A digitalização da vida tem nos levado a uma espécie de incivilidade afetiva. O outro é coagido a responder mensagens em tempo instantâneo. O uso de aplicativos dos smartphones, especialmente, tem contribuído para tal comportamento. Com eles, abrimos mão das interações proporcionadas pela cidade. Temos bancos, livrarias, bibliotecas, filmes, comida de todos os tipos, músicas e sexo ao alcance dos dedos. Da Amazon ao Tinder é uma questão de click. A cidade passa a ser aquela que o design do desejo e aplicativos configuram.

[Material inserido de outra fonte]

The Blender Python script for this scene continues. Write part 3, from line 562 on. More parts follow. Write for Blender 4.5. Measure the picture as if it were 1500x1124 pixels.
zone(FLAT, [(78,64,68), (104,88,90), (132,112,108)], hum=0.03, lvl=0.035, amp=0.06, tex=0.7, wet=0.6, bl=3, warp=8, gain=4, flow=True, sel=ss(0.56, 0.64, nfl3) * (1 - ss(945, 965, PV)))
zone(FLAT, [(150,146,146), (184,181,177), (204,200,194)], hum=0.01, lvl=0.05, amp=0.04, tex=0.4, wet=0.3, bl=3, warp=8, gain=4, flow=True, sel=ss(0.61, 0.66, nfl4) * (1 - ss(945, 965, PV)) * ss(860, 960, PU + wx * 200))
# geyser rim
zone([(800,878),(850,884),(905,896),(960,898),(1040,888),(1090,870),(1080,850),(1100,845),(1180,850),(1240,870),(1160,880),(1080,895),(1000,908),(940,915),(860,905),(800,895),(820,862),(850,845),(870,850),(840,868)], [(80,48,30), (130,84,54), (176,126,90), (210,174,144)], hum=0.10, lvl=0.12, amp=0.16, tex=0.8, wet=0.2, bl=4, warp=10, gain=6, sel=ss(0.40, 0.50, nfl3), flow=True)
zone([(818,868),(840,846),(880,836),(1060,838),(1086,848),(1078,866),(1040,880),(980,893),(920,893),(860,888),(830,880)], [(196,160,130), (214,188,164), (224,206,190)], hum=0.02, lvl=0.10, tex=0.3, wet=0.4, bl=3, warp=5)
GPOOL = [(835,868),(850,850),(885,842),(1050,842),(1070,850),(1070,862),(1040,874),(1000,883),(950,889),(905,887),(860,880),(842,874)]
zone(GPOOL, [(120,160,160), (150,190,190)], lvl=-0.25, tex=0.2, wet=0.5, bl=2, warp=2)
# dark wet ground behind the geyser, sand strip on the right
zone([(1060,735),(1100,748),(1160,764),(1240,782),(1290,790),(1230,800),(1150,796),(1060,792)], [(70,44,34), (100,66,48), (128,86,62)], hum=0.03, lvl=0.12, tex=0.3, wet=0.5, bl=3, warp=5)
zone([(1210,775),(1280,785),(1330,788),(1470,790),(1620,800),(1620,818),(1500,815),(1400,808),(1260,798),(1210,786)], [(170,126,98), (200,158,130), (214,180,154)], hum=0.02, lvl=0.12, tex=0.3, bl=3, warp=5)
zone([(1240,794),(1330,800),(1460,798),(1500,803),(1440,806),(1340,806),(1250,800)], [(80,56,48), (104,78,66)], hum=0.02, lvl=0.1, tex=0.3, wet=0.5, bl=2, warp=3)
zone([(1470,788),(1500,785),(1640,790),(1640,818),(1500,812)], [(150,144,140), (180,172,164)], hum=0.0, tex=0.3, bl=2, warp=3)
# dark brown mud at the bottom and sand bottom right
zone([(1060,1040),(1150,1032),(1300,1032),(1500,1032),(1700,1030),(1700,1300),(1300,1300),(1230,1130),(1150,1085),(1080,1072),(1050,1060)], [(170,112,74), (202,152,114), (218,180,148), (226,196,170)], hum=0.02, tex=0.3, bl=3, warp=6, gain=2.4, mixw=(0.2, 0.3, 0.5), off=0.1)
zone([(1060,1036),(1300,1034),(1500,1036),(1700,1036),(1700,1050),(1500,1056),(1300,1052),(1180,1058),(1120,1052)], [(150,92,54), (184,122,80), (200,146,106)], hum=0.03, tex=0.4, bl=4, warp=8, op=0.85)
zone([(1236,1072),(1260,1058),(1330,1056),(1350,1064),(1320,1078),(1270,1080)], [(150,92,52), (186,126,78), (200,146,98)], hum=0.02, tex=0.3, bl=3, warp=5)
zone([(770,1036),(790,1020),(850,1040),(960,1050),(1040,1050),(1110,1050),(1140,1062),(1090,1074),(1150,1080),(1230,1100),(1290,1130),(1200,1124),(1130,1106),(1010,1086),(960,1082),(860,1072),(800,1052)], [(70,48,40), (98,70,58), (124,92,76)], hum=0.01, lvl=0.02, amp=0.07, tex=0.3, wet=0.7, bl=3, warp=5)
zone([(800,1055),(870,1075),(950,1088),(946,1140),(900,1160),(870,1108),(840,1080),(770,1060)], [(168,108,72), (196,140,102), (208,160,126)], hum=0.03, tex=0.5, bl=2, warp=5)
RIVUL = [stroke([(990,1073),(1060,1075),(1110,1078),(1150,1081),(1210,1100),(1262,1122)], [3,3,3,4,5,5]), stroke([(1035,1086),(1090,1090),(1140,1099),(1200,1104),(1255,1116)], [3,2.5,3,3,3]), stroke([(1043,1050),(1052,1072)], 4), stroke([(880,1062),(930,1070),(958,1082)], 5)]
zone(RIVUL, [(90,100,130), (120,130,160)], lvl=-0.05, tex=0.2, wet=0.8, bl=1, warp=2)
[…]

Uma cidade indoors e desprovida de paisagens exteriores. Hoje, encontrar um amigo em espaço público torna-se enfadonho, pois exige deslocamento corporal e imersão nos acontecimentos citadinos. As pessoas não parecem dispostas a compartilhar experiências sedentárias. Isso mesmo, aquelas experiências que exigem lentidão, silêncio e perda de tempo com o outro. Cultivar amizade exige escolha, prudência e dedicação. E, por isso, não se pode ter vários amigos. Devemos concordar com Aristóteles quando diz, “aquele que tem (muitos) amigos não tem nenhum amigo”.